→ PROBLEM STATEMENT: Starting with the first line and ending with the line that holds "ALCS=[(a+9*k,b+9*k) for k", repeat the material exactly.

*****

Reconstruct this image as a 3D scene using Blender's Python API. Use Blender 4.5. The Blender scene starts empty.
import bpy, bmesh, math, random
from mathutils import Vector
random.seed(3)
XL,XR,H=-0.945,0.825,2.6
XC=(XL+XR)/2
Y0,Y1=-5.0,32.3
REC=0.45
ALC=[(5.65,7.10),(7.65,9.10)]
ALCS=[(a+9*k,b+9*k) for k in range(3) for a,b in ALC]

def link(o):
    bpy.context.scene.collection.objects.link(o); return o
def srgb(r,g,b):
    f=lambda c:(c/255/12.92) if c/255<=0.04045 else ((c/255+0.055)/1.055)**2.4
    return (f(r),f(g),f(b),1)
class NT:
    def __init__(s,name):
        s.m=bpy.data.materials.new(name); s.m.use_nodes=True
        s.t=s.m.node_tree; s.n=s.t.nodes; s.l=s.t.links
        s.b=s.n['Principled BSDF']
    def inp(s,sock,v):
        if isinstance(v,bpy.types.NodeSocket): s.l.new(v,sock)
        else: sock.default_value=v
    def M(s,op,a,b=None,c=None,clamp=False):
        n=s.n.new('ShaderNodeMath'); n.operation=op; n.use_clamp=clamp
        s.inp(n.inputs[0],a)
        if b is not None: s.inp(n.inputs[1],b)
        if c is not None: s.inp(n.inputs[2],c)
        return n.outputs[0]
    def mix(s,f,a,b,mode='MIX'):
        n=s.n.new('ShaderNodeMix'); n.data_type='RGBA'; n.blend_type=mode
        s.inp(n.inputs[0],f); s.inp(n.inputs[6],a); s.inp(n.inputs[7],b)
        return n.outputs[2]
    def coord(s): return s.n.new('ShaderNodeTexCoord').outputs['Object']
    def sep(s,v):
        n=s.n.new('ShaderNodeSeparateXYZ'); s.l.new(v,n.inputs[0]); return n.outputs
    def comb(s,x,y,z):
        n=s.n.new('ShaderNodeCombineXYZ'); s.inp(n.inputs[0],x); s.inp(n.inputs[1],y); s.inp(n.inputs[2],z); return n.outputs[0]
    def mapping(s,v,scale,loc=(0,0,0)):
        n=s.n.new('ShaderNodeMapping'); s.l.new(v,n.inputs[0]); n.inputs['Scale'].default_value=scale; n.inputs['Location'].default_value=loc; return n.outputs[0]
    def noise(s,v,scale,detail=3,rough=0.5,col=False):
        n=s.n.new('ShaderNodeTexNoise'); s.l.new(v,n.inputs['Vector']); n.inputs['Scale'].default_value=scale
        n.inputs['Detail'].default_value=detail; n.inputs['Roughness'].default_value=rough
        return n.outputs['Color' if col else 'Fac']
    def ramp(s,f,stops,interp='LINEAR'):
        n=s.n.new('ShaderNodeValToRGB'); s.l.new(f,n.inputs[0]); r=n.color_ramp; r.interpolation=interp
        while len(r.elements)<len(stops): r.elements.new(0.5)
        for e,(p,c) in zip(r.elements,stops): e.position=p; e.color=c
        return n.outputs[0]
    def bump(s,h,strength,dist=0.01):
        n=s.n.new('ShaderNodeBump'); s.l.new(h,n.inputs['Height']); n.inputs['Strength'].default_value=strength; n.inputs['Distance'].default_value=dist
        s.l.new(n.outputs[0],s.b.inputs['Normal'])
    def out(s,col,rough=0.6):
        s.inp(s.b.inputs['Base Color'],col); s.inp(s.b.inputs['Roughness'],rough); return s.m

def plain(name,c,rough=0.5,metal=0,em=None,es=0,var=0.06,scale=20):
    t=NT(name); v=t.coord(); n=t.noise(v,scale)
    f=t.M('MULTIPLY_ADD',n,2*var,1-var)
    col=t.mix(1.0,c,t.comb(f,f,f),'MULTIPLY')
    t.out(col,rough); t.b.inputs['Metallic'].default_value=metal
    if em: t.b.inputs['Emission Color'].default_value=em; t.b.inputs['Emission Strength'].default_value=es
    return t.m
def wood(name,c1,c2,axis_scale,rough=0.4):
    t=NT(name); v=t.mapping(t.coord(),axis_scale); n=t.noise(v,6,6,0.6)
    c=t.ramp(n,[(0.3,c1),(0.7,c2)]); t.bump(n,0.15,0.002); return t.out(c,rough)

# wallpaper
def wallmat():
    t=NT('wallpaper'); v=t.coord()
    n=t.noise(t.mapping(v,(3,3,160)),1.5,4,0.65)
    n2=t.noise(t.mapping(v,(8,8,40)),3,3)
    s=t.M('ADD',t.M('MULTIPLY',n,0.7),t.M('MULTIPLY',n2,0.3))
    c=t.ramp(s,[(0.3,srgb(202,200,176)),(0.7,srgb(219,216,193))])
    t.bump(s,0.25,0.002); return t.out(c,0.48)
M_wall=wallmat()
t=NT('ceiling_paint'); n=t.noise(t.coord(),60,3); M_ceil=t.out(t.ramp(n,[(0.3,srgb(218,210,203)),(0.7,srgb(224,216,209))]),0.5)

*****

→ TASK RESULT:
Reconstruct this image as a 3D scene using Blender's Python API. Use Blender 4.5. The Blender scene starts empty.
import bpy, bmesh, math, random
from mathutils import Vector
random.seed(3)
XL,XR,H=-0.945,0.825,2.6
XC=(XL+XR)/2
Y0,Y1=-5.0,32.3
REC=0.45
ALC=[(5.65,7.10),(7.65,9.10)]
ALCS=[(a+9*k,b+9*k) for k in range(3) for a,b in ALC]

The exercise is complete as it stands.